A veces, tan pronto como cerramos los ojos y nos disponemos a hacer oración, decimos “Señor” y nos quedamos sin palabras, sin pensamientos o deseos de continuar; otras veces, el solo acto de disponerse a orar se percibe como un reto. Aunque las dificultades en la oración son varias, una de las más comunes tiene que ver con la “sequedad”.
El Catecismo reconoce que en la sequedad, “el corazón está desprendido, sin gusto por los pensamientos, recuerdos y sentimientos, incluso espirituales”. Y aunque en estos periodos de tiempo no lo sentimos así, el catecismo nos asegura que:
“Es el momento en que la fe es más pura, la fe que se mantiene firme junto a Jesús en su agonía y en el sepulcro” (CEC 2731)
El mayor aliento que tenemos como católicos para superar estos momentos de prueba y dejar que nuestra fe se acreciente es que ¡no estamos solos! Los santos, que nos preceden en el camino de la fe, experimentaron las mismas batallas que nosotros; incluso los grandes santos de la historia, como santa Teresita del Niño Jesús, Doctora de la Iglesia.

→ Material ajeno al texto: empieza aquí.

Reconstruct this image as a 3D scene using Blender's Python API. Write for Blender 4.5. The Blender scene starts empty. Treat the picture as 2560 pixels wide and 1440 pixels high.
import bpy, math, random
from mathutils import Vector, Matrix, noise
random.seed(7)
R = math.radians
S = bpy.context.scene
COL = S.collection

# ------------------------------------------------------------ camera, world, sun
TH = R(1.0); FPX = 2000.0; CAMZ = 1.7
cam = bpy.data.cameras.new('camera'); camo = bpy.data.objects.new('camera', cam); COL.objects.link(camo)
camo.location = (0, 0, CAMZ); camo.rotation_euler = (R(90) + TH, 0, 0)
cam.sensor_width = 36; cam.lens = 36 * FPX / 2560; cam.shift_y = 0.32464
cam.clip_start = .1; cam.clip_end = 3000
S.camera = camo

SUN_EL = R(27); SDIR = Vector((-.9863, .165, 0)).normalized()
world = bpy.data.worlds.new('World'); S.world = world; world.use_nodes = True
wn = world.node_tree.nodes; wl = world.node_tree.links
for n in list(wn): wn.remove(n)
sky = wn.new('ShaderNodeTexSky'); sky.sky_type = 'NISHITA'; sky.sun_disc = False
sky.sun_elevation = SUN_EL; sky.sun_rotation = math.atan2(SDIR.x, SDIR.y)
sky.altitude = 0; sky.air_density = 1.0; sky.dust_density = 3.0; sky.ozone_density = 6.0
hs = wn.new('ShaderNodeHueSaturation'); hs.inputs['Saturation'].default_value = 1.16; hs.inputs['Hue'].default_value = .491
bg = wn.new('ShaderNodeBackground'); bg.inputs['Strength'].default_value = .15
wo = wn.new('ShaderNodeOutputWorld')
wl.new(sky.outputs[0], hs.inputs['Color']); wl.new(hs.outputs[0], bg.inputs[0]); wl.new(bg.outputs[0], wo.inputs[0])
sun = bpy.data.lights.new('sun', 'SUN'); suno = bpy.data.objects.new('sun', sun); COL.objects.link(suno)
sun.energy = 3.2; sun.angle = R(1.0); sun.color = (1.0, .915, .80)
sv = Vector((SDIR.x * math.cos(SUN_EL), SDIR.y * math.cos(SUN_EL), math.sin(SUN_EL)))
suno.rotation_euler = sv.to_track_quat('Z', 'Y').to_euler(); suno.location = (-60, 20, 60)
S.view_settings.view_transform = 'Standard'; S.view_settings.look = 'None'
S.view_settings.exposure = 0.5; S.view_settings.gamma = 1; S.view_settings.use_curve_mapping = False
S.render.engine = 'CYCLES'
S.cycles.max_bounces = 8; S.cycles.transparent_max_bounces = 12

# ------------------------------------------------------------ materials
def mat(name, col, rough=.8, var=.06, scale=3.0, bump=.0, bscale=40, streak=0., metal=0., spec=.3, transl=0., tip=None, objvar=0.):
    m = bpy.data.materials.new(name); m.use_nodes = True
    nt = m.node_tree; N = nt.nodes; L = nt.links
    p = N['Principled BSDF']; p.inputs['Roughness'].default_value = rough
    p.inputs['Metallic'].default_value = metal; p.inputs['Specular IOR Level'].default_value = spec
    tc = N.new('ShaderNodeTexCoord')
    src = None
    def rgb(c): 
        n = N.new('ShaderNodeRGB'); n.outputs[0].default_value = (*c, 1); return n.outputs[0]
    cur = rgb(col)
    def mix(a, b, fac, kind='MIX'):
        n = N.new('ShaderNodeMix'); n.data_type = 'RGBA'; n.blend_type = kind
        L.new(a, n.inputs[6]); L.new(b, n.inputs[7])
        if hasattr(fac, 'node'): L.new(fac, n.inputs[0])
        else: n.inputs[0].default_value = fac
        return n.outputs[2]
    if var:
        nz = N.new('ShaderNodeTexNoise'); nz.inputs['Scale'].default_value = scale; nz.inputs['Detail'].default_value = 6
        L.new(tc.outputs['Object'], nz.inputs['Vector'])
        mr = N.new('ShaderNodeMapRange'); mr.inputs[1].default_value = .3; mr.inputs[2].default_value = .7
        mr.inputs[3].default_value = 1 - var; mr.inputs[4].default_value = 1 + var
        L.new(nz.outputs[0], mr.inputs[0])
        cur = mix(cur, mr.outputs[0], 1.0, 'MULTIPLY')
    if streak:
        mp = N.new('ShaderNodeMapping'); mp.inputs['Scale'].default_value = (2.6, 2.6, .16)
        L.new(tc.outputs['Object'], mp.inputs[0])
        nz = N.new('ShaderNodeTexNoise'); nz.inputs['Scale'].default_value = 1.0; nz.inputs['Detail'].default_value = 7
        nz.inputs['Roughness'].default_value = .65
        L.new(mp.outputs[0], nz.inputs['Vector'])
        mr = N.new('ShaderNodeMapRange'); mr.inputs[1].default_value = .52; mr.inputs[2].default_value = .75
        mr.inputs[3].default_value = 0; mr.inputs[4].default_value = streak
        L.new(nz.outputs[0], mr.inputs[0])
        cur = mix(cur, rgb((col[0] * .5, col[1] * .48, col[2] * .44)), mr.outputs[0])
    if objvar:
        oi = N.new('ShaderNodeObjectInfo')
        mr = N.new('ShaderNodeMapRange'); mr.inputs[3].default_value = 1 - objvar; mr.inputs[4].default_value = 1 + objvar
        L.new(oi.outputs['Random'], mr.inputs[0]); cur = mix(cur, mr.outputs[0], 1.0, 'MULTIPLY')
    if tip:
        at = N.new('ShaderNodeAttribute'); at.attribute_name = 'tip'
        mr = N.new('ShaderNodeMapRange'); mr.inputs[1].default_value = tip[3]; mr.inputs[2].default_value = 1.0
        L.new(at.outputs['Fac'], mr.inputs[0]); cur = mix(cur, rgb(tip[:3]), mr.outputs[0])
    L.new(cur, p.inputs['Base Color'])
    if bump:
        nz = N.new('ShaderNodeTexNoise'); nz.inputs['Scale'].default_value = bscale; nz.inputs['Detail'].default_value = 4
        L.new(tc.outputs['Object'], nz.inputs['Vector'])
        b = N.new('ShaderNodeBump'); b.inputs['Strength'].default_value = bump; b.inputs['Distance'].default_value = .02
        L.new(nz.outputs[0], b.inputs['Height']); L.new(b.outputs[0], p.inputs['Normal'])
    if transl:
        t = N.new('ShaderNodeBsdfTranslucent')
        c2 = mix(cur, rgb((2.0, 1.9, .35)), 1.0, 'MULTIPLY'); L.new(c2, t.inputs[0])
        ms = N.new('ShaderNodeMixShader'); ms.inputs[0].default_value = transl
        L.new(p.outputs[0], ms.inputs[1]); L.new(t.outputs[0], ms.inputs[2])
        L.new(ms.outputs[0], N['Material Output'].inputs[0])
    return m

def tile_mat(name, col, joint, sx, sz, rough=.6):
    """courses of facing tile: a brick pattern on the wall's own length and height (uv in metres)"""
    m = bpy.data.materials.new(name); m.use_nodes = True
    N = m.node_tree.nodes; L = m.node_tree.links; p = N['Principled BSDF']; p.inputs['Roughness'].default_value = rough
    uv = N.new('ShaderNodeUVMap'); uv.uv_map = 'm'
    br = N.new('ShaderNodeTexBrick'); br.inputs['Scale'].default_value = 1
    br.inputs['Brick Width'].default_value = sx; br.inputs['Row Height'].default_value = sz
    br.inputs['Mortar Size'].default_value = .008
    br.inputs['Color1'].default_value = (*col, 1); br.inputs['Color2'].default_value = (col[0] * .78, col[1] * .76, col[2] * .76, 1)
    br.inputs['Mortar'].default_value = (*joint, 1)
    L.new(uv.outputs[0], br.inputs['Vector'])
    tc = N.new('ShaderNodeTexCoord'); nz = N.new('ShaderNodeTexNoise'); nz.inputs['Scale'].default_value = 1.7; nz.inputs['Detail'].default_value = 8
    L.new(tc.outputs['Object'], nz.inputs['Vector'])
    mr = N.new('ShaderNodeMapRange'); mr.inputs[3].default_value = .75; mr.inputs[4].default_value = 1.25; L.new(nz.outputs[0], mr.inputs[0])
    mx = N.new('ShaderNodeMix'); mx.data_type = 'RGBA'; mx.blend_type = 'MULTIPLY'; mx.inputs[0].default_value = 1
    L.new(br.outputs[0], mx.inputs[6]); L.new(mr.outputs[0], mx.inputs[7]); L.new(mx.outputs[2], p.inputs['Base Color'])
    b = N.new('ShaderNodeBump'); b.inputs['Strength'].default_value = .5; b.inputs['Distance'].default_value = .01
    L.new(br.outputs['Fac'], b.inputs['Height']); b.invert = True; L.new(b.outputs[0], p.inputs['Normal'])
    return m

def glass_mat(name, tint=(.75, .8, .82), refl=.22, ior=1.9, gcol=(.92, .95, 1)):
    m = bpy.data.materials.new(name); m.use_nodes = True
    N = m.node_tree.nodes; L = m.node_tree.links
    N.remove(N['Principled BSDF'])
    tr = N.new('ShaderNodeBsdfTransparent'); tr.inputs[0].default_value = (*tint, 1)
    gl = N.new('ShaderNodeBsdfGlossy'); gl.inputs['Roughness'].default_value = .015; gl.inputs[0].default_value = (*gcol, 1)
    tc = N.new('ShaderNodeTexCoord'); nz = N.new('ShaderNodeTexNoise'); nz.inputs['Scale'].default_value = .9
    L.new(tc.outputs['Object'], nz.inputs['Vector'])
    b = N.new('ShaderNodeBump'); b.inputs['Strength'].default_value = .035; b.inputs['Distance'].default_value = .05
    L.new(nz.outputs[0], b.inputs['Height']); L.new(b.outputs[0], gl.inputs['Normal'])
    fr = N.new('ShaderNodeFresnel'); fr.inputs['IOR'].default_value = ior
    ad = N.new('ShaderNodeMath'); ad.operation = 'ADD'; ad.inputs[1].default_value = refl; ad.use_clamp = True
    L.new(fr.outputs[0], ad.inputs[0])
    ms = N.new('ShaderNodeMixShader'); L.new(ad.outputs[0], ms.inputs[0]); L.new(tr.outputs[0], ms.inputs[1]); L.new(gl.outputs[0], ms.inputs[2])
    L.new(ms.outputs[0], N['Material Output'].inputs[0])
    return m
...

La oración, un impulso del corazón

En Historia de un alma, Teresita narra que la oración es “un impulso del corazón” que “nos une a Jesús”:
“Para mí, la oración es un impulso del corazón, una simple mirada lanzada hacia el cielo, un grito de gratitud y de amor, tanto en medio del sufrimiento como en medio de la alegría. En una palabra, es algo [25vº] grande, algo sobrenatural que me dilata el alma y me une a Jesús”.

Orar cuando el espíritu está seco
Más adelante, admite que en ocasiones le es especialmente difícil dirigir así sea un solo pensamiento a Jesús. No obstante, movida por el amor, encuentra una forma de permanecer unida y continuar alimentando su alma.
“A veces, cuando mi espíritu está tan seco que me es imposible sacar un solo pensamiento para unirme a Dios, rezo muy despacio un ‘Padrenuestro’, y luego la salutación angélica. Entonces, esas oraciones me encantan y alimentan mi alma mucho más que si las rezase precipitadamente un centenar de veces…”
Manuscrito C, capítulo 11
La santa de la sencillez y la confianza no necesitó elaboradas oraciones o fórmulas poéticas; pero tampoco se rindió y pereció ante la prueba. Cuando no encontró palabras en su alma, recurrió a la oración más perfecta: la que el mismo Jesús nos enseñó para dirigirnos al Padre.
Pero sobre todo, Teresa de Lisieux nunca dudó de que su oración -por complicada que ésta fuera- era escuchada y atendida por el buen Dios. Pues, como ella misma escribió, al orar “hacía como los niños que no saben leer: le digo a Dios simplemente lo que quiero decirle, sin componer frases hermosas, y Él siempre me atiende”.